Once the surgical bandages are off, Hamilton is now transmogrified into the eventually (it takes time to heal and strengthen) handsome Tony Wilson (Rock Hudson, of all people), and is relocated to Malibu, California and set up in a swank beach house as a respected artist. It’s not long before he meets an intense but sympathetic woman, Nora Marcus (Salome Jens), and they soon discover the commonality of having left former lives behind. But as with many twists in this narrative, she too is not who she appears to be.
In his new artistic disposition, Wilson shortly finds himself surrounded by a convivial coterie of freewheeling friends, and the drinks and the good times flow. But even this newly appealing societal ring begins to show its cracks, as these people still only want “things.” Horrifically, he’s come full circle and is again besieged by inbred plastic archetypes of the system. His only maddening option is to escape once more.

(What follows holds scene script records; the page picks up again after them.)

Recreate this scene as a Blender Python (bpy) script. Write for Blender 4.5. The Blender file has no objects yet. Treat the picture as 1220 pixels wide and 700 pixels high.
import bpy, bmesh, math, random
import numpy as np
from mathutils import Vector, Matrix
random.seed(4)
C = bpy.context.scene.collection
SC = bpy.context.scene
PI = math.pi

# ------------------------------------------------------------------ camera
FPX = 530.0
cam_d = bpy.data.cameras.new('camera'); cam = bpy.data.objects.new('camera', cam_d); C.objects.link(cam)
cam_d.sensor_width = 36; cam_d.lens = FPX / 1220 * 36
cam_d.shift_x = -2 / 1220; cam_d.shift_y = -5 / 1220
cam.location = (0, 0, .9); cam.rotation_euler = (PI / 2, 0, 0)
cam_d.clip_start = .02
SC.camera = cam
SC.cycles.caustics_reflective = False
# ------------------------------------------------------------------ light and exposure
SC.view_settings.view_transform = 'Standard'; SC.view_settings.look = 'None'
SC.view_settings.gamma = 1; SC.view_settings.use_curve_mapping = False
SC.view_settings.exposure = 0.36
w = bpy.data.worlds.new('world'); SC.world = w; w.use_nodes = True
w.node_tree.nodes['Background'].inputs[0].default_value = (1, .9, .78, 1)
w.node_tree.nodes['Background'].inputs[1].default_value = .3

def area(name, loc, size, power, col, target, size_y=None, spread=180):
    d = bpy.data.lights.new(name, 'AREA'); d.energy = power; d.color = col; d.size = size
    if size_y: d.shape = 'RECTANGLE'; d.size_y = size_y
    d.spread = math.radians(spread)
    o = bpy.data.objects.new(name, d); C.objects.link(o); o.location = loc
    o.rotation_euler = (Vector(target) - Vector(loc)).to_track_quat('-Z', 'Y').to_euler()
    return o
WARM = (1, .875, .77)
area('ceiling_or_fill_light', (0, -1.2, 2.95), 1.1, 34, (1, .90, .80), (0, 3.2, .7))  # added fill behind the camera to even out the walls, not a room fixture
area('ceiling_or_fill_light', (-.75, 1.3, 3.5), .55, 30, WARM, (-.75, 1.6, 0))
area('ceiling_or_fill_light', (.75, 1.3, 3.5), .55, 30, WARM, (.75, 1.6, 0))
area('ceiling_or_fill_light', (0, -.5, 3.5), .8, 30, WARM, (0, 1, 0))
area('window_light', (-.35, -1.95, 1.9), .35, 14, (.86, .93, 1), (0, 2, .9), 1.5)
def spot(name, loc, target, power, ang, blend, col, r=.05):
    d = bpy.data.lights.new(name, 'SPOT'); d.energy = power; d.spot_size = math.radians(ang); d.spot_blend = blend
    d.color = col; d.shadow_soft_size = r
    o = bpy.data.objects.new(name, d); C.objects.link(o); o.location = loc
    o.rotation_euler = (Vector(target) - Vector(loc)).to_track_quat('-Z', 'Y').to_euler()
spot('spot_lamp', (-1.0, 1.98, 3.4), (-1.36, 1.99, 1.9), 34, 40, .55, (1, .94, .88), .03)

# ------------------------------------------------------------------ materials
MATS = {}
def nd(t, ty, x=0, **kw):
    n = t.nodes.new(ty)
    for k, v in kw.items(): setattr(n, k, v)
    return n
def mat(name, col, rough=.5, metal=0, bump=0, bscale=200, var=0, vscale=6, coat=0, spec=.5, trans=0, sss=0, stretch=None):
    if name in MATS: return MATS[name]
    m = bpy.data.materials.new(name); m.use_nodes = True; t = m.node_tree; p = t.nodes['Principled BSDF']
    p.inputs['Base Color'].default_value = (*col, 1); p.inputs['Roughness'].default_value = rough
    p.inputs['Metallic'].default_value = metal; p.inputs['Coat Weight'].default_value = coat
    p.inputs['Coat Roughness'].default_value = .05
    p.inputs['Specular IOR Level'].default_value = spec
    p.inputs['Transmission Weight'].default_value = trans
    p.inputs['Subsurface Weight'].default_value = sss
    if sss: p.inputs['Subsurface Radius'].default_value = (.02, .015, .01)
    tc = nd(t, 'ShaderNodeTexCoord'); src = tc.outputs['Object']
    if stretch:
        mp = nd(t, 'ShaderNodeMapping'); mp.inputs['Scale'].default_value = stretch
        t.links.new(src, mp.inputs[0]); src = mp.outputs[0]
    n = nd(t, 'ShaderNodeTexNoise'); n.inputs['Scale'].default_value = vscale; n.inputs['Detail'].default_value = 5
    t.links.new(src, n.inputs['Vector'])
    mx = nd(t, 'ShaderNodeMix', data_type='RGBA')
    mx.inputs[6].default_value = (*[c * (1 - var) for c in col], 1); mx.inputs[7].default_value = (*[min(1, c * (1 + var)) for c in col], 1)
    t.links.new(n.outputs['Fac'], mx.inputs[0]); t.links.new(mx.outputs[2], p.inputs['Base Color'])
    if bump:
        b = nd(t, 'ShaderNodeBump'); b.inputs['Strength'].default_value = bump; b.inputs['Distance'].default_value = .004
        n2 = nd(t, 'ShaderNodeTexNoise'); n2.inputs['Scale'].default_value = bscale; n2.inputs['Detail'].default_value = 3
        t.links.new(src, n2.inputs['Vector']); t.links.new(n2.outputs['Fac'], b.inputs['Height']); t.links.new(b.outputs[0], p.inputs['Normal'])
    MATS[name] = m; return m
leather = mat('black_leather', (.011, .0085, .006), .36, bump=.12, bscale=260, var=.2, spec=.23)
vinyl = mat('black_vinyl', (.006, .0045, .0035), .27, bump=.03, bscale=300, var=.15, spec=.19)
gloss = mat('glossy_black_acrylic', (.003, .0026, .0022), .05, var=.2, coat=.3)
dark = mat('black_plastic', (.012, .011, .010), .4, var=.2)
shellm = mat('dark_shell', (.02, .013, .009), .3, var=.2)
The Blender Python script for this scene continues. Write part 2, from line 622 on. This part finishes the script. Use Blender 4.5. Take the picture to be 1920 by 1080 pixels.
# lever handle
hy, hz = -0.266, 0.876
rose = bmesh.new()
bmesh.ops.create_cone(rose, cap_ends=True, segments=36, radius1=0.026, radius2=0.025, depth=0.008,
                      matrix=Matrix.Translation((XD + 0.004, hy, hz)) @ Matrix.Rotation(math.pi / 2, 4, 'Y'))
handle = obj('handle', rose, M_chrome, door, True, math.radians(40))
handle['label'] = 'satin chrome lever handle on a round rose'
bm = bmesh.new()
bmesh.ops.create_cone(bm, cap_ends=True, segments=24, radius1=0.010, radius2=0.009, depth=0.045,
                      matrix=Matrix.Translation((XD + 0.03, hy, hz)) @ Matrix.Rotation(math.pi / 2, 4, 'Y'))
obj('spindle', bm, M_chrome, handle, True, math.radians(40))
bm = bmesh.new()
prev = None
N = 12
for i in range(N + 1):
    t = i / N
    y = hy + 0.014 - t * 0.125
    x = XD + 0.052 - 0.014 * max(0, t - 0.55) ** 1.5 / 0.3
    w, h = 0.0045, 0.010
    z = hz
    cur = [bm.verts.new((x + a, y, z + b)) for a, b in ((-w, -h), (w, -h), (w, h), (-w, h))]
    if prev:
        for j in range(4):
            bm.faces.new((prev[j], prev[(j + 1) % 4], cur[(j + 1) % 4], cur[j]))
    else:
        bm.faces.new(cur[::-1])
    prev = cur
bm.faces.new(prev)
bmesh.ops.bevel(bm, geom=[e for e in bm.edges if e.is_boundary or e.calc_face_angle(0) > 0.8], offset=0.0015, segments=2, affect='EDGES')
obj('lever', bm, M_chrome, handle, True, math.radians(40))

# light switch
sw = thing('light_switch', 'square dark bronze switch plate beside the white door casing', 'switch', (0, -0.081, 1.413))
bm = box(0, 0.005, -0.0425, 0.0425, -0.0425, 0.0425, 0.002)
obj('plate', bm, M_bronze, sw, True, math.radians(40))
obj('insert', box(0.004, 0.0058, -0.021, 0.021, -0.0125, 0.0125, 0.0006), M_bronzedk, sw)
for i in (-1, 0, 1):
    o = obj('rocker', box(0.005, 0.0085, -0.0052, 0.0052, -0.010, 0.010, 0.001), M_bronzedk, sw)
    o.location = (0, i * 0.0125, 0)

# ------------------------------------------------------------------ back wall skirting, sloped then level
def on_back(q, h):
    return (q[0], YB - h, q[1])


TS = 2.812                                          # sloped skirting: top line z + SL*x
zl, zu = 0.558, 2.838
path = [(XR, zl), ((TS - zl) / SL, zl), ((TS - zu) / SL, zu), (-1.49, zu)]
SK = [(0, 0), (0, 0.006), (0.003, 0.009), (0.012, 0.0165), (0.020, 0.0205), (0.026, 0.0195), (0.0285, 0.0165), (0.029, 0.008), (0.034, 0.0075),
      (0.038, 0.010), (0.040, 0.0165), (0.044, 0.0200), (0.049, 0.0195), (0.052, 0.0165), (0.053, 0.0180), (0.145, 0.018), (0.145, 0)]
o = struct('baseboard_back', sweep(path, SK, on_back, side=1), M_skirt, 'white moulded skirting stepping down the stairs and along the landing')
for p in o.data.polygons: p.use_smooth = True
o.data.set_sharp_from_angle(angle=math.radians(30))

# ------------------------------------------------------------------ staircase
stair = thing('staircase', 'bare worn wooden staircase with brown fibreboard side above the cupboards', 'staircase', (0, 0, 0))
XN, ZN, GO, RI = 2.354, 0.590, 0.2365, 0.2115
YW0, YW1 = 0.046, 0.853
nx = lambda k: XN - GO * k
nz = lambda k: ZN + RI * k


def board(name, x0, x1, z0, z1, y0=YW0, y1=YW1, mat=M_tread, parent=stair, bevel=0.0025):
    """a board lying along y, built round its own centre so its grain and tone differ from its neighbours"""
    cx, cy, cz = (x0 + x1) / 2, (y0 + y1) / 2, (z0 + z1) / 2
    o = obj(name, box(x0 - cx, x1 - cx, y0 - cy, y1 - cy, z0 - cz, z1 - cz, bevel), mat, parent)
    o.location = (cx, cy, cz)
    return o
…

A cornucopia of innovative camerawork abounds, breaking the stagnant conventions of prosaic filmdom: Kubrickian-style wide-angles come to life, pivoting, tracking, on the move, breathing even more sinister cinematic fervor into this nightmarish world. Famed cinematographer James Wong Howe (Algiers, Picnic) provides the provocative compositions, utilizing unnerving close-ups and revelatory wide shots in jarring juxtapositions of observed spatiality. The fact that Seconds is shot in black and white in an era of prevailing color lends to it a further otherworldly feel, and the hauntingly effective score by Jerry Goldsmith seals the deal.
It’s a film you might be inclined to see more than once in an attempt to decipher its prism of intrigues, so for the initial screening, let the phantasmagoric tides wash over you, sink in and digest, then make further heads or tails of it.